Experience should have taught us that before committing hardware to space

flight -- a very hostile place full of unpleasant surprises -- we should

minimize surprises back on Earth. At the very least, the Service Module and

OTHER downstream Russian support hardware must be certified "on track" by some

independent evaluation, and the threat of Mir-related diversions must be

ended, most reliably by the termination of that program. Such steps could take

several months. Until such steps are taken, I consider it foolhardy to

deliberately enhance programmatic risk -- and our vulnerability to future

blackmail -- by launching the first elements.

At the same time, a credible, independent assessment must finally be made of

the "no-Russian" option. We've heard the official claims that it would cost

billions more, but those claims are from people who are overlooking billions

and billions of dollars of operational expenses which are required for -- and

only for -- keeping the Russians aboard.

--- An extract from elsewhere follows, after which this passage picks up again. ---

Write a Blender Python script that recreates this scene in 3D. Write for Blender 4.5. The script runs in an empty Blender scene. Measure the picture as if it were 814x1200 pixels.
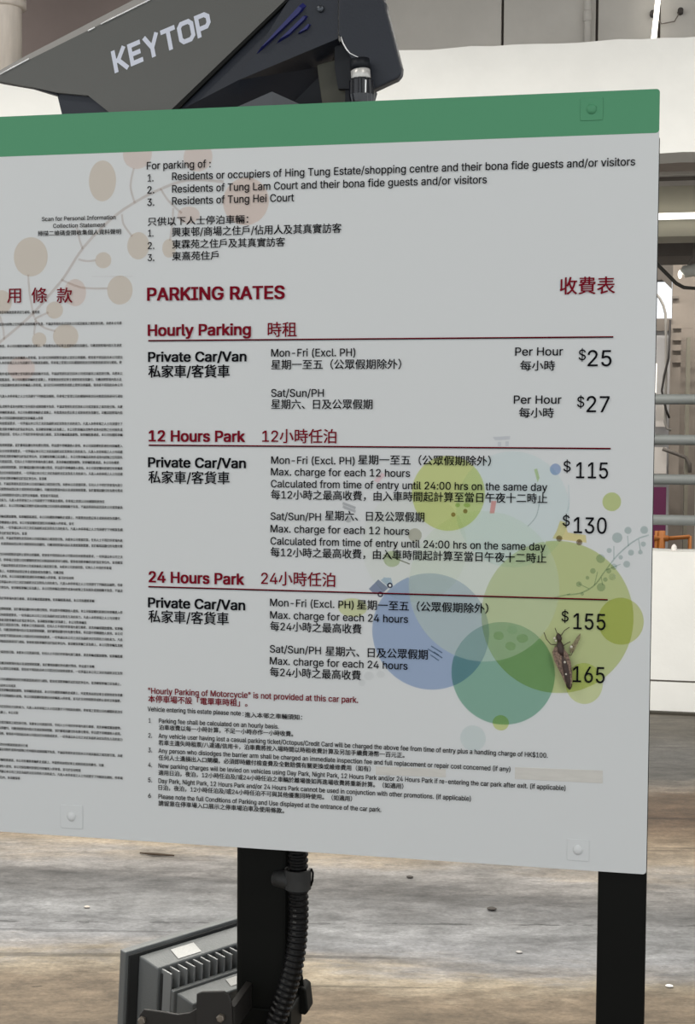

These same experts have consistently

misjudged schedule and cost and quality benefits attributed to Russian

participation, and it seems to me they deserve no further credibility from

the public and from Congress.

Until we take such reality-based steps, I am concerned that NASA's long record

of being repeatedly caught by surprise by new Russian problems will continue

unbroken into the next century, at immense cost to the American space program

and to the hopes of all of us who wish it to succeed.

Thank you for this opportunity to present these ideas.